Coinciden en Madrid estos días dos espectáculos creados para el Festival de Mérida y estrenados en la pasada edición: «Hécuba», de Eurípides, para mayor gloria de Concha Velasco, y «Julio César», la subyugante tragedia shakespeariana, convertida por Paco Azorín en una pieza de cámara. Sobrevivivir al teatro romano de Mérida no es tarea sencilla. He visto varias funciones que me atraparon en aquel marco, peligroso y estimulante a la vez, y que me han dejado frío al volver a verlas lejos de las milenarias piedras. En el camino hacia otros escenarios se quedaba algo del alma de los espectáculos.
No es el caso de las funciones que he citado, dos ejemplos muy distintos -igualmente válidos, serios, rigurosos y de calidad- de afrontar textos clásicos como estos de Eurípides y Shakespeare. Son ambas tragedias con la venganza, la ambición, el honor y el poder como elementos que las sustentan. Las dos son intensas, hirientes, implacables, con textos hermosos («Hécuba» cuenta con una límpida versión de Juan Mayorga, mientras que Azorín cuenta para «Julio César» con una traducción de Ángel Luis Pujante) y personajes eléctricos y carnosos.
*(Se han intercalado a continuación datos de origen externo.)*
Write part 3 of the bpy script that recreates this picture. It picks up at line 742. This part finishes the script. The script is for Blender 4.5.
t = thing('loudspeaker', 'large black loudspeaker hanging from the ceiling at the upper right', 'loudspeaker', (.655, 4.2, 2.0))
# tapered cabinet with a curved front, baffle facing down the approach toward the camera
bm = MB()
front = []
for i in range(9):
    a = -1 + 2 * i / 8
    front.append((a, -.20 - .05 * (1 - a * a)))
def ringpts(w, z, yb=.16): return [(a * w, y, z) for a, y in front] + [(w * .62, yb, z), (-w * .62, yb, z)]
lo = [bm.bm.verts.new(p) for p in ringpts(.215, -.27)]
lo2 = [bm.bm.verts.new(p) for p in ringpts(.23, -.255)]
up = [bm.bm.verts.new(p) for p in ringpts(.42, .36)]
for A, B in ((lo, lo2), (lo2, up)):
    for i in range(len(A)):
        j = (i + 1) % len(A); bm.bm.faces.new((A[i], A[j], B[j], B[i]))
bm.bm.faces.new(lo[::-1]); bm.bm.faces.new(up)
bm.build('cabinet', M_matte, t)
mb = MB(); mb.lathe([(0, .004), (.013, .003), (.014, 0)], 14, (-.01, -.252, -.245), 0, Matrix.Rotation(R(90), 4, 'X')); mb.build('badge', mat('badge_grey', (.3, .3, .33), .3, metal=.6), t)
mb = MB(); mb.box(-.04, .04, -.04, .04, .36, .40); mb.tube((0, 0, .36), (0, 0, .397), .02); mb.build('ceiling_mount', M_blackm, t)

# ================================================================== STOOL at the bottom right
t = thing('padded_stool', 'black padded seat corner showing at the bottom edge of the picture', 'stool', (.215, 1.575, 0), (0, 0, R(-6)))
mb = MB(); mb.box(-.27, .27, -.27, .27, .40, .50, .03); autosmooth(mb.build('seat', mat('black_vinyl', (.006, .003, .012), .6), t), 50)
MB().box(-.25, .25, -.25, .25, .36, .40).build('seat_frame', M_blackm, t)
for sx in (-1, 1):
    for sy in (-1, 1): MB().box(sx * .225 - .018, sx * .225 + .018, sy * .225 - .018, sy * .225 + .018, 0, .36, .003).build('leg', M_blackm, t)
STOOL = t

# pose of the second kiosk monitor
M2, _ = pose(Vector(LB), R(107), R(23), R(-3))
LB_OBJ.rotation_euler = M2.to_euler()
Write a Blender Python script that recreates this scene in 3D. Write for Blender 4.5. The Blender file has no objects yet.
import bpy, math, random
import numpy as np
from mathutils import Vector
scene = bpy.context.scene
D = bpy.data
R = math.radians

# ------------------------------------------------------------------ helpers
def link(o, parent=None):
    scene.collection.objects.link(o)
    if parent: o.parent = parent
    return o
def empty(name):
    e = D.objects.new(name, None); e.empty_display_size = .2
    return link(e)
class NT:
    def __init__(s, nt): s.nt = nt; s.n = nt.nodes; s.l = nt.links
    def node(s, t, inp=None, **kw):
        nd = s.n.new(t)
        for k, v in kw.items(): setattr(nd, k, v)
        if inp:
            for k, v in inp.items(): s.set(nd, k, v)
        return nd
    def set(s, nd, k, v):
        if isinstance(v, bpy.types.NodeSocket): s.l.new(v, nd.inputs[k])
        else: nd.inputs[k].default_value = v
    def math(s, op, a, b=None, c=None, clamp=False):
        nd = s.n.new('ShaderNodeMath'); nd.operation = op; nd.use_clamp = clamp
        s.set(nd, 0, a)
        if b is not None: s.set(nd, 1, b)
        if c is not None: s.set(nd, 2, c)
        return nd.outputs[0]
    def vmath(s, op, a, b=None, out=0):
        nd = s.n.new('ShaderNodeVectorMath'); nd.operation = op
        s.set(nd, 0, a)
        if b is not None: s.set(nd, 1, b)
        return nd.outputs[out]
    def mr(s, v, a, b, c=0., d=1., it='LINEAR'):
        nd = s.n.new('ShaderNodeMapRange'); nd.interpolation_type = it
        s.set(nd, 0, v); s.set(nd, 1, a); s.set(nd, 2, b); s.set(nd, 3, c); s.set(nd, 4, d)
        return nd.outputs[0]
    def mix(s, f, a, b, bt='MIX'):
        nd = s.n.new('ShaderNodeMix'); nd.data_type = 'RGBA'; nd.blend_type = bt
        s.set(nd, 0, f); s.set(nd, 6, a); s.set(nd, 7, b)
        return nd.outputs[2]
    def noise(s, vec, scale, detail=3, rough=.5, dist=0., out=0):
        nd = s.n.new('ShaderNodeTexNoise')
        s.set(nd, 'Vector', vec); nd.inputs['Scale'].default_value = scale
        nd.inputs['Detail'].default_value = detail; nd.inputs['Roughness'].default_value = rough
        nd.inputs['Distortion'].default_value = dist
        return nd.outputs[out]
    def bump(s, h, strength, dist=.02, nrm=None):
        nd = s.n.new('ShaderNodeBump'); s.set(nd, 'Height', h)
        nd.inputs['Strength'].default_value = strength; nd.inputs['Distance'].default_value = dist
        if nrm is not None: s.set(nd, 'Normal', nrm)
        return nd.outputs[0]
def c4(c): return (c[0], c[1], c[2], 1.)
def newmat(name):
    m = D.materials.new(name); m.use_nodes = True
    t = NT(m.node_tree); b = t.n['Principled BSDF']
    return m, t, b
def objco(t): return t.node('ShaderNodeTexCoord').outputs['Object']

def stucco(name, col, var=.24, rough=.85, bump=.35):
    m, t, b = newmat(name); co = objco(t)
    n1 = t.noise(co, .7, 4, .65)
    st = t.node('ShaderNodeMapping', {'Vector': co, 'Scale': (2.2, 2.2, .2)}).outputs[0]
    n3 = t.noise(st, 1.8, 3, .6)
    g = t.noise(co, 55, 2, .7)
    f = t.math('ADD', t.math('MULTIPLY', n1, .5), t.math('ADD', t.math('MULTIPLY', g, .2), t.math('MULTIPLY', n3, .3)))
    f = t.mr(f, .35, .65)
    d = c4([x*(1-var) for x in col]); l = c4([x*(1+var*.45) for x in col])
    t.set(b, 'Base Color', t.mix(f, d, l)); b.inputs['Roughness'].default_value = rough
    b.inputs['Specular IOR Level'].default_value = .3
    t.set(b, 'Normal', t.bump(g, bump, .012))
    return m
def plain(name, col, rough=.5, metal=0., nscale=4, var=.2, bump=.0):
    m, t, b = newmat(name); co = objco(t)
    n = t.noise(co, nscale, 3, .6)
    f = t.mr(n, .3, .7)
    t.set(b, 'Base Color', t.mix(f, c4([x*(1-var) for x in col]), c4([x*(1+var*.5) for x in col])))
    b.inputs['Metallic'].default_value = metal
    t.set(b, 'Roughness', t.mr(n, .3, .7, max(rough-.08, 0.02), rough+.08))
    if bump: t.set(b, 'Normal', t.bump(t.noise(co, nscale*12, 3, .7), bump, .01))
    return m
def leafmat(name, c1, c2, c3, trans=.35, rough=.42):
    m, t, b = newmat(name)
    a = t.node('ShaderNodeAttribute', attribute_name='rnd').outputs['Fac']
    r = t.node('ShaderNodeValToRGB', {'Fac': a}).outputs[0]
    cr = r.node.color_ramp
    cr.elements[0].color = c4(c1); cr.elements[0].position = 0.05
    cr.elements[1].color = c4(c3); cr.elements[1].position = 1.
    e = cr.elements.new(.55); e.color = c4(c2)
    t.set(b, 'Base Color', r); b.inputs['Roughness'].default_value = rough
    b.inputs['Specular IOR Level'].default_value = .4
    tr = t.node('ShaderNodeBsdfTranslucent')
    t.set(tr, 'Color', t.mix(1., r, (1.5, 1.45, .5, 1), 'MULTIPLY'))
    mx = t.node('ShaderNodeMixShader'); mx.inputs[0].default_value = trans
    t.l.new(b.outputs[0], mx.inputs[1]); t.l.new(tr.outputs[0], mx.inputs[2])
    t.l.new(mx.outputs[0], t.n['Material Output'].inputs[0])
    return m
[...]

En «Hécuba» se nos muestra el dolor de los perdedores, su humillación y su vergüenza, su ira y su resignación. José Carlos Plaza ha creado un espectáculo dominado por las ruinas, inteligente y de excelente factura; teatro del de antes, del de siempre, con todas sus connotaciones. Teatro de altura, de costuras perfectamente asentadas, donde todo gira en torno a una figura, la de Concha Velasco, en la que es su primer contacto con la tragedia clásica. Concha es una actriz dominante, luminosa, y le da su jerarquía a un papel exigente que ella resuelve con sus armas habituales. A su lado destacan la desvariada anciana de Pilar Bayona, el Poliméstor de Alberto Iglesias y la Polixena de María Isasi.Lo mejor que se puede decir del «Julio César» que ha dirigido Paco Azorín es que la sangre de William Shakespeare late en el montaje (algo que no todas las producciones shakespearianas pueden decir). Brusca, directa, viril (se ha eliminado a los personajes femeninos de la obra), incisiva, el texto aparece bruñido en una puesta en escena desposeída de elementos superfluos y basada en la palabra y la interpretación de los actores. El montaje abraza a los espectadores, los convierte en cómplices de la historia de conspiración, traición y lealtad, donde el director subraya la pregunta que Shakespeare se hace: ¿Es lícito matar a un tirano?, sin llegar a responderla y sin jugar a buenos y malos. Un reparto compacto y afinado ilumina la función, con mención especial para Mario Gas, un firme y confiado Julio César; Sergio Peris Mencheta, un Marco Antonio enérgico y vibrante; Tristán Ulloa, un Bruto atormentado, y José Luis Alcobendas, un ladino Casio.